Tuesday, September 20, 2022

Mega Test and Memory

I took this test when it came out, which set me on my short affiliation with a few IQ societies. That is a story I am no longer much interested in telling.

What does fascinate me is looking at it again decades later. I remembered many of the Vocab questions and know that I have run across many of the words over time, reinforcing them.  I would have to check my work with a dictionary, and then double back and try other resources if I found myself wrong, but I think I could get them all at this point. Yet I did not get them all in 1985.  I did about equally well on 1-24 and 25-48 then. I don't even know which ones I got right then, though I am mostly certain on some.

For the Spatial and Numerical questions, I did not recognise a single one, except #36, which is notorious in the societies and I got wrong, and maybe #44?, which had a Eureka moment I remembered. I had an idea what I might do with most of them, but nothing came to memory, even when I started down a solving path just for fun.  There were a couple of exceptions, where I intuited a guess on method that probably came from memory somehow rather than fresh thinking. 

I'm big on innate versus learned on so many things at this point.  Yet i do believe in reinforcement and even more especially, reward systems. Did I remember the vocabulary ones and even likely improve because I have continued to live in the world of words, while losing all the spatial and numerical memory because I so seldom visit those cities now?  Or did I remember them so divergently because of brain structures in place long before I took the test? Or are the types of memory needed for these tasks fundamentally different fright out of the gate?
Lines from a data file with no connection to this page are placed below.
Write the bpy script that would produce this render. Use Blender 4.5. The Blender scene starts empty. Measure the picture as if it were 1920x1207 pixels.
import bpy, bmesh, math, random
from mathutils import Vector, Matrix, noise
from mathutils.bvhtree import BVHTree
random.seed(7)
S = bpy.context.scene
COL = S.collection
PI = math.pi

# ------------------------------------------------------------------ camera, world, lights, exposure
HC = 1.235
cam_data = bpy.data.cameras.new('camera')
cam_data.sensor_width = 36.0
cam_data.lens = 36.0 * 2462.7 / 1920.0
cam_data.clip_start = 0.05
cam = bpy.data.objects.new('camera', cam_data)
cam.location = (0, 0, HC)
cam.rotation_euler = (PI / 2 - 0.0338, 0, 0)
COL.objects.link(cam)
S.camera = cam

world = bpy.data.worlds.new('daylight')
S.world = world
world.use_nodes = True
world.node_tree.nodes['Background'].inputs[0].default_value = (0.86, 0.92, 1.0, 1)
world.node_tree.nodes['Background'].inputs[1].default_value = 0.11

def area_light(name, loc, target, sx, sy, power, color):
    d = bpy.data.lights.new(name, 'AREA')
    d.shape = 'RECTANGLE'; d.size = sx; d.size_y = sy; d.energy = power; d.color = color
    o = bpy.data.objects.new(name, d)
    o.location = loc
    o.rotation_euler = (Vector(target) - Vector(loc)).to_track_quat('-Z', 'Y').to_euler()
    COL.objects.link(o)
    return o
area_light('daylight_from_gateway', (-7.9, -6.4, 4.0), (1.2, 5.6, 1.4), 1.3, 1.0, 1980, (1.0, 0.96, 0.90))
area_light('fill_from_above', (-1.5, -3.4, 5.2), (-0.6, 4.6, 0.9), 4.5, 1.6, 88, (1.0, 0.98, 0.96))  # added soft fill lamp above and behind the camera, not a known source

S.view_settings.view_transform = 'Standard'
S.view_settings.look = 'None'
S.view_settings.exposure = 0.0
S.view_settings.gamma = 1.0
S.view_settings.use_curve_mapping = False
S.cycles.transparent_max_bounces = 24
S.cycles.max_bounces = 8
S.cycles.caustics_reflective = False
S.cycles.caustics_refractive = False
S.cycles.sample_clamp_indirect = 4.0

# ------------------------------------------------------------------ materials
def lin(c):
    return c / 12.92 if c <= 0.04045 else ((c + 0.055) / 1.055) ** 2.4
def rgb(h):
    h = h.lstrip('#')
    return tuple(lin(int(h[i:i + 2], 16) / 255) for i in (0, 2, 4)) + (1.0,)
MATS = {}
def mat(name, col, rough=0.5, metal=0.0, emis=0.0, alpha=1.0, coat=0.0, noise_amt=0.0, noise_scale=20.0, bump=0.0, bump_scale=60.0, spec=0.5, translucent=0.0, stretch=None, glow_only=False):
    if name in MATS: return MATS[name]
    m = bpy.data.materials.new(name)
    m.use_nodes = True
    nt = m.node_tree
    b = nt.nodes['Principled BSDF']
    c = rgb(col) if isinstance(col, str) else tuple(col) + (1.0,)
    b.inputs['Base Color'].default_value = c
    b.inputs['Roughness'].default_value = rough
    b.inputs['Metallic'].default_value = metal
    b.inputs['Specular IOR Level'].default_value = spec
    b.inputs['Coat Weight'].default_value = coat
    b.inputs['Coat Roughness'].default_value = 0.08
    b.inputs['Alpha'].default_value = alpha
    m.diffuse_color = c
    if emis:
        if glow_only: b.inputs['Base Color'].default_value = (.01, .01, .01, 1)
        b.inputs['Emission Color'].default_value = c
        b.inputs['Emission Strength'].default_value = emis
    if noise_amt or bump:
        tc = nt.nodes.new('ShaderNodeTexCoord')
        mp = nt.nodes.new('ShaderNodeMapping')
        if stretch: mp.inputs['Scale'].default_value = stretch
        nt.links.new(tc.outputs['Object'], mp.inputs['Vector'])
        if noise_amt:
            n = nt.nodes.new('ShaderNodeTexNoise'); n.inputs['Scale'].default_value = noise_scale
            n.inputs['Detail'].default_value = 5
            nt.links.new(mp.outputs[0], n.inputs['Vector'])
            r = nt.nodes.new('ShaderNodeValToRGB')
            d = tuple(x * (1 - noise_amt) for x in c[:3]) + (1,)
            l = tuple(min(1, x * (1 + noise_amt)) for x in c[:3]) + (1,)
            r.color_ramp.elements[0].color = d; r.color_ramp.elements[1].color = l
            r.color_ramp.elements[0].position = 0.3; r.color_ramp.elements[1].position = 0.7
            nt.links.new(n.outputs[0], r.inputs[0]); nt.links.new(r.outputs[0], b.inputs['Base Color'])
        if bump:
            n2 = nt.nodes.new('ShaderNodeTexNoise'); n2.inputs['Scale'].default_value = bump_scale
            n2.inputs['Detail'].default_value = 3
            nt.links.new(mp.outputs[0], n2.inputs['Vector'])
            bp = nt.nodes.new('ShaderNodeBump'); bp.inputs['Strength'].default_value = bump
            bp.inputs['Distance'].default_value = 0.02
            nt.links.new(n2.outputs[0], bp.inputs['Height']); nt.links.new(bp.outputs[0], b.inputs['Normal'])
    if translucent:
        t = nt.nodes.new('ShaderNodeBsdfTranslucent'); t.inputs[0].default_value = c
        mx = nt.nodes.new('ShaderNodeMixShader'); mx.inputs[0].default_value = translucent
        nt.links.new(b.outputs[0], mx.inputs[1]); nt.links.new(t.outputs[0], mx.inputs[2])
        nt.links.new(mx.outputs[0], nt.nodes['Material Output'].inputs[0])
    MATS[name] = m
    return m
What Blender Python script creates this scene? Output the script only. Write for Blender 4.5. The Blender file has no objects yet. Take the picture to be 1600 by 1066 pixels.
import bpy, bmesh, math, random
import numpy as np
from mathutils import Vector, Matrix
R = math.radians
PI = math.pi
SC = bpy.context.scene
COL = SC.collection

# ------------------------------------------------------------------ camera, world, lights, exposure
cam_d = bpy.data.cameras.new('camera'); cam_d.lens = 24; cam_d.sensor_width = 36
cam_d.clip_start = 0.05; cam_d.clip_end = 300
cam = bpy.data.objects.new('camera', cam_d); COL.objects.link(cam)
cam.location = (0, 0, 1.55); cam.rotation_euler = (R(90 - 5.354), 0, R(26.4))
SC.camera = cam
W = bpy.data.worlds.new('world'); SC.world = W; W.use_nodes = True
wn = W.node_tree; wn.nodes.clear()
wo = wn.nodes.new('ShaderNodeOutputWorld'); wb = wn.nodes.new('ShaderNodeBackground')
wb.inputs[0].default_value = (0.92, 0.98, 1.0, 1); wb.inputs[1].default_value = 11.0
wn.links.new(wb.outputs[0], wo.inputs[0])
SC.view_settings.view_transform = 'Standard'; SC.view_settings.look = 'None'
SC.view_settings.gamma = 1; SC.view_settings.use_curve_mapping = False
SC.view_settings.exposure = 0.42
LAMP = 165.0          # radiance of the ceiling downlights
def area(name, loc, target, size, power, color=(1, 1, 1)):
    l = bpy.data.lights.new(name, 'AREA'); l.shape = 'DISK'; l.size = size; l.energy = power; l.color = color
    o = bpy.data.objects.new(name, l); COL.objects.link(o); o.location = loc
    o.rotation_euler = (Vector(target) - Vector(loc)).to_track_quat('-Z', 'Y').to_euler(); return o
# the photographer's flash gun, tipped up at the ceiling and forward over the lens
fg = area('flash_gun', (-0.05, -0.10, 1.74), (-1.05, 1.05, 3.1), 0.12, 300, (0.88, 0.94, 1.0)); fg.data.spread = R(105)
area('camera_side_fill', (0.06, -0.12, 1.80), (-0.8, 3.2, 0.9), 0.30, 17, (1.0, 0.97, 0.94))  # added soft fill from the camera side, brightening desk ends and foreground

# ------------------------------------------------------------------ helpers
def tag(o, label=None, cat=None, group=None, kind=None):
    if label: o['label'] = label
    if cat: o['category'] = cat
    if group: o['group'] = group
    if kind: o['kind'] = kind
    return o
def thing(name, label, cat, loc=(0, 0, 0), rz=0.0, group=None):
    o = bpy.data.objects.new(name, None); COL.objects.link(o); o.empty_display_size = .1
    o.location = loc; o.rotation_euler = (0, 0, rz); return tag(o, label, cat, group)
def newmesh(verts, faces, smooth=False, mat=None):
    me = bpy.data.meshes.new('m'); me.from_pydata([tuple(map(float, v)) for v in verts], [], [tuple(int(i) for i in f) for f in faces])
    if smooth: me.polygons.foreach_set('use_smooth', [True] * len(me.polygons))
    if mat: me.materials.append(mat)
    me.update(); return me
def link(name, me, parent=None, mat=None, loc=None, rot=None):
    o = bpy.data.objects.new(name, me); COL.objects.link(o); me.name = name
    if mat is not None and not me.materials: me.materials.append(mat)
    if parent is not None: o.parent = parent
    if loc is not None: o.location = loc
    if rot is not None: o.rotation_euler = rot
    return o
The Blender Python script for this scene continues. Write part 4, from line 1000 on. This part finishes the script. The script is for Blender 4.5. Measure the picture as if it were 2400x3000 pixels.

Or am I just lazier about types of thinking I have not used in 50 years?


james said...

I don't know, but maybe my experience from driving is a data point. (When I spent months _walking_ an area I remember the paths very much better.)

In a town where I drove or rode a route every day, I remember it very well for a while. I may not remember the street names, but I remember how many seconds it takes to get from one to the next, and where to turn if a block is blocked.

But two years later I have only the sketchiest idea. Some of it comes back to me as I drive, but I notice things I didn't remember from before (_not_ including the new things).

Ganzir said...

For information about how different aspects of intelligence tend to develop with age, this may be worth reading: http://miyaguchi.4sigma.org/gradytowers/diff_intell.html

Assistant Village Idiot said...

You might be interested in what I have written about Grady, and relatedly, about Billy Sidis

Ganzir said...

I searched your blog for those names when you recommended that I do so in a comment on your post about three interpenetrating cubes, but I remember no articles showing up. I found them now though. Thanks. I'll read them

Assistant Village Idiot said...

Thanks for letting me know. Next time I will create the actual links.

If you haven't read the long Billy Sidis series, i think you will find it interesting. And the reasoning of people who still insisted he was the smartest person ever was interesting too. Ah well. the internet is a big place.

Ganzir said...

I'm sure Sidis was intelligent. Without any results on adult high-range tests, it's impossible to get a hard estimate, but I'm sure his adult I.Q. was over 145. That's all I can really say based my impression of his output.